### DIRECTIONS
Work out how many lines hold "script". Give the number and nothing else.

-- Start PROVIDED INFORMATION --

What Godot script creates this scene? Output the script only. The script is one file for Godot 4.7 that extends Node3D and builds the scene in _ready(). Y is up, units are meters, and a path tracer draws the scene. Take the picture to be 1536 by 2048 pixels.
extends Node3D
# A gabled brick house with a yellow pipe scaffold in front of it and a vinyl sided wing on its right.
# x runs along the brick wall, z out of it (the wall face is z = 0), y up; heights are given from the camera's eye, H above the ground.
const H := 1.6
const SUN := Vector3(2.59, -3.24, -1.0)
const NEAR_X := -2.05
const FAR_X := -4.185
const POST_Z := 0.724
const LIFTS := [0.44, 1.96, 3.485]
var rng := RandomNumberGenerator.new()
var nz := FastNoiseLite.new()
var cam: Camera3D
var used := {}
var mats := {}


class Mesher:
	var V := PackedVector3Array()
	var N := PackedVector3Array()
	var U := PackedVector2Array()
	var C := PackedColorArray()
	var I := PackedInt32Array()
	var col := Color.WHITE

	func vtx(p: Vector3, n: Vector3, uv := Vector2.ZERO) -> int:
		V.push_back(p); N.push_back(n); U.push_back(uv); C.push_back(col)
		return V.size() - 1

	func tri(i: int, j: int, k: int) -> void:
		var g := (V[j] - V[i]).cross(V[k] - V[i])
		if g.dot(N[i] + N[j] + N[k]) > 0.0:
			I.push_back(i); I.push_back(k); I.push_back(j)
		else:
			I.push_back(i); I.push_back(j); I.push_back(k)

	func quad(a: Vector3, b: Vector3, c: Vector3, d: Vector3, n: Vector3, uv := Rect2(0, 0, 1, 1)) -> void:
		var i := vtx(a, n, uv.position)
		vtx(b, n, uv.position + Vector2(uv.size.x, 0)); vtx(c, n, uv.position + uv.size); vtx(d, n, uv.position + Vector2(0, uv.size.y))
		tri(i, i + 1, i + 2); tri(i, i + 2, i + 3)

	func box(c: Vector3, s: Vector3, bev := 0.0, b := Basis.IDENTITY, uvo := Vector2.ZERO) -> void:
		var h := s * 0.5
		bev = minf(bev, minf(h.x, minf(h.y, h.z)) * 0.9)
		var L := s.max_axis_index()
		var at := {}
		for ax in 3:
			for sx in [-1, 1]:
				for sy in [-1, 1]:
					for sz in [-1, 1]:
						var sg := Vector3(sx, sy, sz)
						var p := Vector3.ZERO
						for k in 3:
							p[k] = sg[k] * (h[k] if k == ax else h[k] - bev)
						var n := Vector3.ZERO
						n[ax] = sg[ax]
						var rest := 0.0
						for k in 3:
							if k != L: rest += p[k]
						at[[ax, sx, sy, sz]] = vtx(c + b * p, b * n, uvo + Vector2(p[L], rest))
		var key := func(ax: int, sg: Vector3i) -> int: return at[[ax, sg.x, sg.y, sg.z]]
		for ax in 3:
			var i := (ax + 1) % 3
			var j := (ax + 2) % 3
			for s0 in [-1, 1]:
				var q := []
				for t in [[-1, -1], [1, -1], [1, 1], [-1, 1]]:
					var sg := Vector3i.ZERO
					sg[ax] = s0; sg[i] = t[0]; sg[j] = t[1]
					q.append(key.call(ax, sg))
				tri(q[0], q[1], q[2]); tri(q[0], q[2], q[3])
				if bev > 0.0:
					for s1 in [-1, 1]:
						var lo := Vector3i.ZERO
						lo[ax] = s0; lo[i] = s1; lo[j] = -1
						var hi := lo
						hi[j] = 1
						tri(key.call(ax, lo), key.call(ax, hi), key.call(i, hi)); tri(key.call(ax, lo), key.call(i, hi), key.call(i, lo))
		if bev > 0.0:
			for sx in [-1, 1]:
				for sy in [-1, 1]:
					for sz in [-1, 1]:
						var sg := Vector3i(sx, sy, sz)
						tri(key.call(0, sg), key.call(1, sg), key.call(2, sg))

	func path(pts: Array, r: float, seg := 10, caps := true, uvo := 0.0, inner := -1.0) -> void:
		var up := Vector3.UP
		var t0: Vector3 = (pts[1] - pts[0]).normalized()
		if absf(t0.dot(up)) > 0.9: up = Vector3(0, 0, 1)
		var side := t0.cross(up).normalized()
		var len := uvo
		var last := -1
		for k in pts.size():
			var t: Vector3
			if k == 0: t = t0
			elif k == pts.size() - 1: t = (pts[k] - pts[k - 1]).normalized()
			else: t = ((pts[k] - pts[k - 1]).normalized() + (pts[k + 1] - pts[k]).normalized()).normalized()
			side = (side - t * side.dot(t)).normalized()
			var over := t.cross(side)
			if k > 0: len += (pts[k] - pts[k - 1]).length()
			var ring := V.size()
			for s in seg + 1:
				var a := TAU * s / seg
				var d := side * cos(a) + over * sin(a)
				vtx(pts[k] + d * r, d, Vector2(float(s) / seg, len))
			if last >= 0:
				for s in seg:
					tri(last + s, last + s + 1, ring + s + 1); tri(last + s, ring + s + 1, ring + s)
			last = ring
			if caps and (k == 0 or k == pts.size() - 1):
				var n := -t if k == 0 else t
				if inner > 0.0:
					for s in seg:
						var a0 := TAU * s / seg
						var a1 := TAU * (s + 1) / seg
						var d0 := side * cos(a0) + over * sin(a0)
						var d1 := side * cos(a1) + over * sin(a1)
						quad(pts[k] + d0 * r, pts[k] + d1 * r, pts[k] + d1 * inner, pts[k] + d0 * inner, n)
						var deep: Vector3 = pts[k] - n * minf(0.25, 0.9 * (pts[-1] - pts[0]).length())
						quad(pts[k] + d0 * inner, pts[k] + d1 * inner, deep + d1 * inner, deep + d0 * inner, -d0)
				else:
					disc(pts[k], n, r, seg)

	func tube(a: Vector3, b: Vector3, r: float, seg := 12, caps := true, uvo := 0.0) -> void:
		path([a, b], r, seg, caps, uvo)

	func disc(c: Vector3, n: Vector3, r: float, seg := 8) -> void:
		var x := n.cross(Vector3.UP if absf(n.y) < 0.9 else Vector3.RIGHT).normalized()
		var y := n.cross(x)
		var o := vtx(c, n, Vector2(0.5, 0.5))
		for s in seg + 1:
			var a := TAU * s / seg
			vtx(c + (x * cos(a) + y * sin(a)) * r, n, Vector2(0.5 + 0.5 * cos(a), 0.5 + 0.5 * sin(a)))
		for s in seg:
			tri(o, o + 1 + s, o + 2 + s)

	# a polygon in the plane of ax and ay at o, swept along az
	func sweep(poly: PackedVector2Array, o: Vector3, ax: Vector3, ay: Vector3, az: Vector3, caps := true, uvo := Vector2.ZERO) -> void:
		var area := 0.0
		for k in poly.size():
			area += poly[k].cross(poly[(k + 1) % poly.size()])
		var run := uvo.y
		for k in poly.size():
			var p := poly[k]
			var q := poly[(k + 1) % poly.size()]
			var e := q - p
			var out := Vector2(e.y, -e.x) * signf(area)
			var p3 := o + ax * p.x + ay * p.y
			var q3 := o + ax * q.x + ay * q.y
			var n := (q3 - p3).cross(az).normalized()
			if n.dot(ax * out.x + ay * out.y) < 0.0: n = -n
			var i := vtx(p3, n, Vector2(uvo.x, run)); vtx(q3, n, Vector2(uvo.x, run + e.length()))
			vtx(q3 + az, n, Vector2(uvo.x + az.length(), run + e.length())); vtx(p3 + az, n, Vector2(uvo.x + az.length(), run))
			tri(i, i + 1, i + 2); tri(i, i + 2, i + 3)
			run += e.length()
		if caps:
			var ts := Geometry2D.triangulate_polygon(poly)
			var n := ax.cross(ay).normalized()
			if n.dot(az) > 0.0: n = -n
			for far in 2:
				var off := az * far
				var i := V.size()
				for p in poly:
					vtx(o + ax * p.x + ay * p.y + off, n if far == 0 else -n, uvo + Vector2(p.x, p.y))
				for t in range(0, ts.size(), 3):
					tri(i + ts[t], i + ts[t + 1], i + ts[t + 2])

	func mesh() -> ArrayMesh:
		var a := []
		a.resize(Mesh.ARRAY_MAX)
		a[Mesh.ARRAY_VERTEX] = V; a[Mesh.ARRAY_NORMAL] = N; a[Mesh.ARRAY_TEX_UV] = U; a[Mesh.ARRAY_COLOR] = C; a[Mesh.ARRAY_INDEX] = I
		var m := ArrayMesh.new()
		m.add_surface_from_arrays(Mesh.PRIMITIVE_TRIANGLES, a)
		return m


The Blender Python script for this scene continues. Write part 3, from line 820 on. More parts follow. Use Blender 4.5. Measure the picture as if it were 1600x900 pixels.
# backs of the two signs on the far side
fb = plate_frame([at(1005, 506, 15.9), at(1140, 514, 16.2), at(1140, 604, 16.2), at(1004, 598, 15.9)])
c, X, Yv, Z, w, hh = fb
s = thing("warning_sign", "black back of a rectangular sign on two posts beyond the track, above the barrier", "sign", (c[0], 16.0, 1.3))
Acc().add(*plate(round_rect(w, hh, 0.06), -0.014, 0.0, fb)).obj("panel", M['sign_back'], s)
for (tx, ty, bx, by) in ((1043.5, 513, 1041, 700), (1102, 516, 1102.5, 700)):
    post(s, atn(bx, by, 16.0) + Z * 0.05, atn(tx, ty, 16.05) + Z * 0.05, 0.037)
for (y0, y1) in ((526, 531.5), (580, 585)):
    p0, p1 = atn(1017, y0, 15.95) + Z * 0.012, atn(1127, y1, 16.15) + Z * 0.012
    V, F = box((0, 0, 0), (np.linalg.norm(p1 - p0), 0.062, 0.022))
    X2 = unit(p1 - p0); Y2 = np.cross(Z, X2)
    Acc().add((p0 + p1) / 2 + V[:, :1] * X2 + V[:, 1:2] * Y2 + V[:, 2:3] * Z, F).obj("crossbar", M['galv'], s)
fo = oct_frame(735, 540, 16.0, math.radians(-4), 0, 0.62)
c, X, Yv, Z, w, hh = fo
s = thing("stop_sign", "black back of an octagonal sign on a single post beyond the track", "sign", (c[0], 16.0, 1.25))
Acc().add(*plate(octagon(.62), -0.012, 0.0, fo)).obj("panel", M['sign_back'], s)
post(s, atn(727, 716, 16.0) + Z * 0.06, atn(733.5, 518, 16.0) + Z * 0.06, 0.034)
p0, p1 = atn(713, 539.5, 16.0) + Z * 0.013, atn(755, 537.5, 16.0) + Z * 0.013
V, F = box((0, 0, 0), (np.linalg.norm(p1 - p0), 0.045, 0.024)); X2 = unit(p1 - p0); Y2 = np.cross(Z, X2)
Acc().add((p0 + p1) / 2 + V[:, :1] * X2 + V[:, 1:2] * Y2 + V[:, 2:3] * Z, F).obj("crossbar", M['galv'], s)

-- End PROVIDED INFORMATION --

### EXPECTED ANSWER
2